Exercise material:
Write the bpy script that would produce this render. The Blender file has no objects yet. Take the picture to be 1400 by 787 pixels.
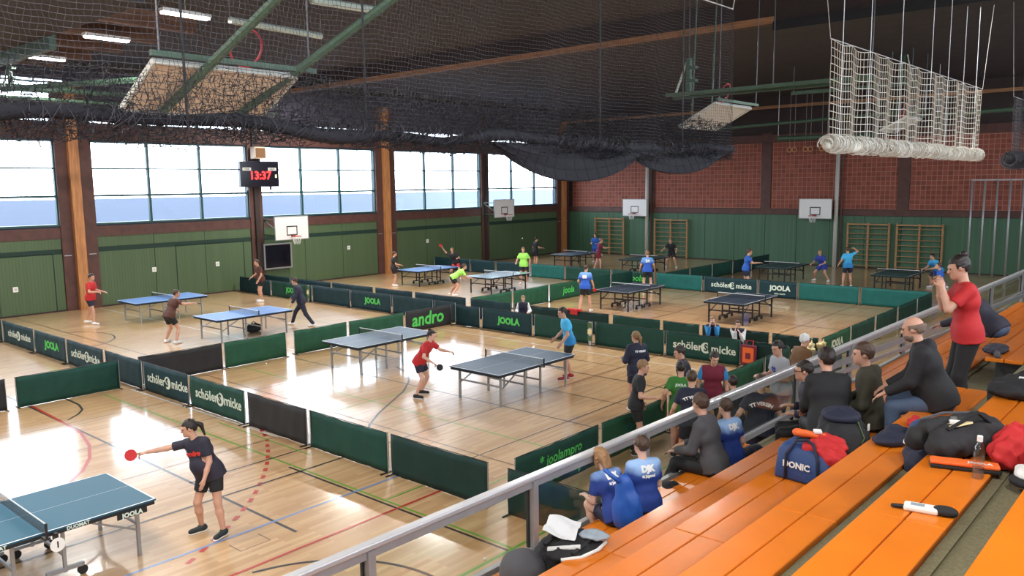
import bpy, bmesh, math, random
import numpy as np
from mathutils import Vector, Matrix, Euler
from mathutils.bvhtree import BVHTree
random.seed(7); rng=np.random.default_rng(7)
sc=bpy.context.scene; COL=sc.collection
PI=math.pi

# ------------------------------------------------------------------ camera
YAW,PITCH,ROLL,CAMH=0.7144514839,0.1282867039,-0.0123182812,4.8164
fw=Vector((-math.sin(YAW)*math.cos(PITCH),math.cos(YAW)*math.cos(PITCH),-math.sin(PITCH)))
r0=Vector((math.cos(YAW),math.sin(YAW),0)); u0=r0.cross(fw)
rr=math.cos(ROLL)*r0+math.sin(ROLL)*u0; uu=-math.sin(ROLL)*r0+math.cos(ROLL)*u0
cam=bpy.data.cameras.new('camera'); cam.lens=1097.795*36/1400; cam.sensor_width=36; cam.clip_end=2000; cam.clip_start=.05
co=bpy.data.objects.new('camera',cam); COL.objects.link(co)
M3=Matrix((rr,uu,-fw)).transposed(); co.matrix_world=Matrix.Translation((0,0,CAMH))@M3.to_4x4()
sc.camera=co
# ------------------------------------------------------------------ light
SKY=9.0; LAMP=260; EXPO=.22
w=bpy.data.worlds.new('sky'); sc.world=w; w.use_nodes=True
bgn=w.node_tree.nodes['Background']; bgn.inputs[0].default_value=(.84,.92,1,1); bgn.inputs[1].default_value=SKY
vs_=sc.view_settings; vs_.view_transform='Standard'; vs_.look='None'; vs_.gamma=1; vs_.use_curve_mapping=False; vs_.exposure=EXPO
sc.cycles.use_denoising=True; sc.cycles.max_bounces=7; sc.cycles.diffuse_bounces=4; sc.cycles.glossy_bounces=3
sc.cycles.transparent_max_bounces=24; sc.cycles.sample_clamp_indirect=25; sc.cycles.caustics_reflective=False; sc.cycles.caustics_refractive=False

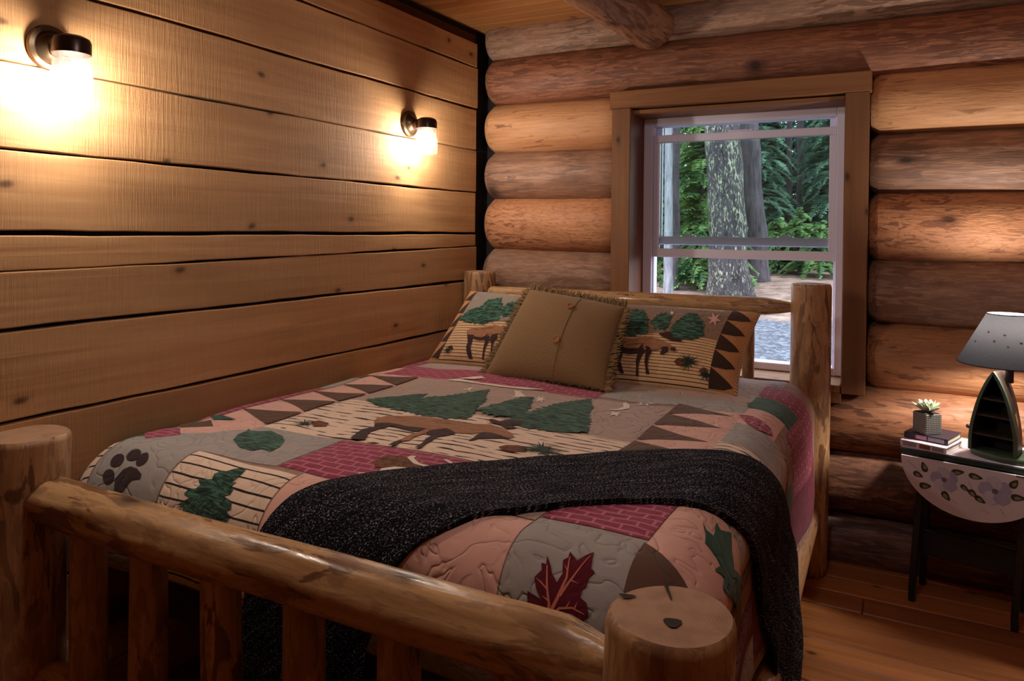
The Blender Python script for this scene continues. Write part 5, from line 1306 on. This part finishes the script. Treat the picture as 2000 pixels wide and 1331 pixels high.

Work instructions:
Without the pictures, write out all of the material exactly.

The solution:
Write the bpy script that would produce this render. The Blender file has no objects yet. Take the picture to be 1400 by 787 pixels.
import bpy, bmesh, math, random
import numpy as np
from mathutils import Vector, Matrix, Euler
from mathutils.bvhtree import BVHTree
random.seed(7); rng=np.random.default_rng(7)
sc=bpy.context.scene; COL=sc.collection
PI=math.pi

# ------------------------------------------------------------------ camera
YAW,PITCH,ROLL,CAMH=0.7144514839,0.1282867039,-0.0123182812,4.8164
fw=Vector((-math.sin(YAW)*math.cos(PITCH),math.cos(YAW)*math.cos(PITCH),-math.sin(PITCH)))
r0=Vector((math.cos(YAW),math.sin(YAW),0)); u0=r0.cross(fw)
rr=math.cos(ROLL)*r0+math.sin(ROLL)*u0; uu=-math.sin(ROLL)*r0+math.cos(ROLL)*u0
cam=bpy.data.cameras.new('camera'); cam.lens=1097.795*36/1400; cam.sensor_width=36; cam.clip_end=2000; cam.clip_start=.05
co=bpy.data.objects.new('camera',cam); COL.objects.link(co)
M3=Matrix((rr,uu,-fw)).transposed(); co.matrix_world=Matrix.Translation((0,0,CAMH))@M3.to_4x4()
sc.camera=co
# ------------------------------------------------------------------ light
SKY=9.0; LAMP=260; EXPO=.22
w=bpy.data.worlds.new('sky'); sc.world=w; w.use_nodes=True
bgn=w.node_tree.nodes['Background']; bgn.inputs[0].default_value=(.84,.92,1,1); bgn.inputs[1].default_value=SKY
vs_=sc.view_settings; vs_.view_transform='Standard'; vs_.look='None'; vs_.gamma=1; vs_.use_curve_mapping=False; vs_.exposure=EXPO
sc.cycles.use_denoising=True; sc.cycles.max_bounces=7; sc.cycles.diffuse_bounces=4; sc.cycles.glossy_bounces=3
sc.cycles.transparent_max_bounces=24; sc.cycles.sample_clamp_indirect=25; sc.cycles.caustics_reflective=False; sc.cycles.caustics_refractive=False

The Blender Python script for this scene continues. Write part 5, from line 1306 on. This part finishes the script. Treat the picture as 2000 pixels wide and 1331 pixels high.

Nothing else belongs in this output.